Do not EVER sign that house over to her.... someone who she is giving money to has found out and is pushing her to sell her home to send them more money.
If you want to hear what is going on, you can get a recorder that attaches to her phone line and records the calls so you can hear what these criminals are saying to her. She probably should not know about the recorder or she will remove that as well.
I am not saying to do things that might be illegal, but when you are dealing with this situation you are dealing with scum and you need to know what is happening so you know how to deal with it.
Good Luck to You!
If you can get her accounts changed to elsewhere, you can help railroad, if needed, to maybe create a tiny account that she can access, and have the bulk of her money in an account you control, to keep it safe to use for her needs.
You can call police to do well-checks on her, reporting to those officers that she's been being taken advantage of by scam-artists; that they have been conning her money from her.
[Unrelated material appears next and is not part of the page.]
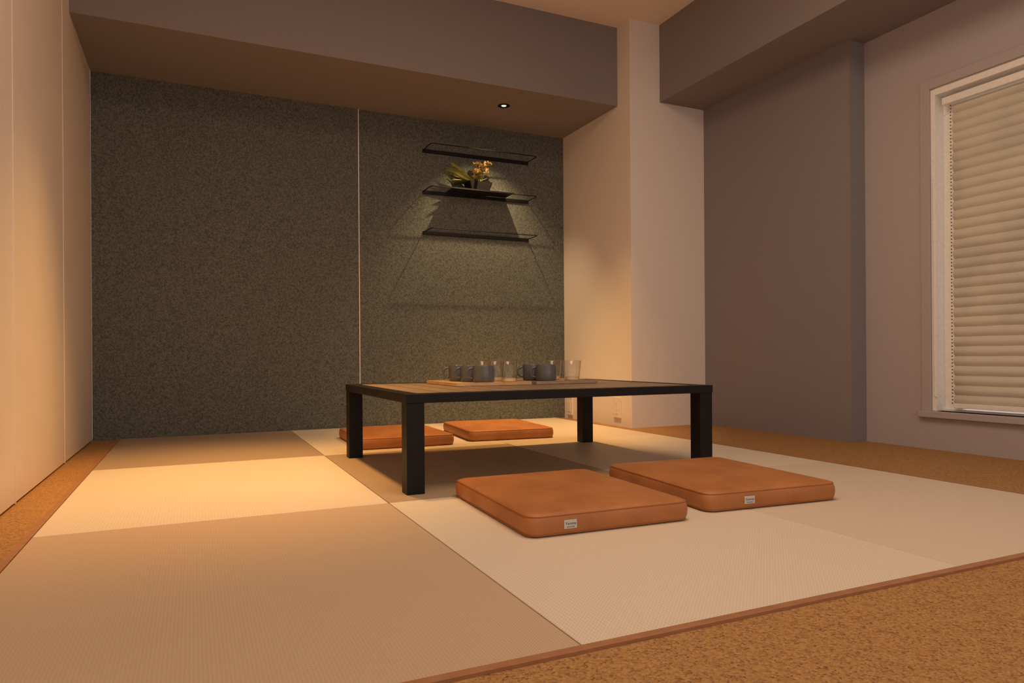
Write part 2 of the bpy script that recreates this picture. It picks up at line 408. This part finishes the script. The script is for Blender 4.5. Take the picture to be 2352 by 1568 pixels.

They can do well-checks every time you ask for it.
IT creates a record.
Social Services can be contacted to do an evaluation of her capabilities: YOU need to give them a heads-up that she's good at "show-timing" and putting on a show, and tell them how long she is able to keep that up at one time---my Mom could do it for about 2 hours, before she had to retreat to her room to re-gather her wits, then she could do it again.
The Social Workers refused to look in her room to see how Mom lived, they took her word that she didn't want to go to any facility, and took her word that she could look after herself….she COULND"T!
But workers also try to avoid allowing trouble-makers into their systems, as well--if family reports the person has anger-management issues, or that they act-out, they tend to try to avoid letting those get placed in NH's.
Workers need input from other people to cue them something's wrong--need proof/facts how /why the person needs a keeper..
There's no way to convince a mentally unstable person to stop suckering for scammers.
All you can do is break the connections between scammers and your elder.
Blocks on the phone really help--the phone company will place 900# and can restrict calling area to local, but that won't stop incoming calls from those.
There are limited-use phones, that can only call programmed-in numbers.
Or take the phone away, only placing one of those LifeLine things they can push the button to get help..but if demented, they can't use those properly, either.
A good POA, take control of bank accounts, prevents scammers getting their hooks in even if she talks to them.
Sweet and caring is what they do best--frail elders eat that up with a spoon--they crave attention, scammers give attention and the appearance that they really care.
They are sweet and caring, until they learn there's no money to get.
Once they get some money, they spread the number, and more call.
The more money gets sent, the more calls.
Do everything you can to get your elder protected from these opportunists!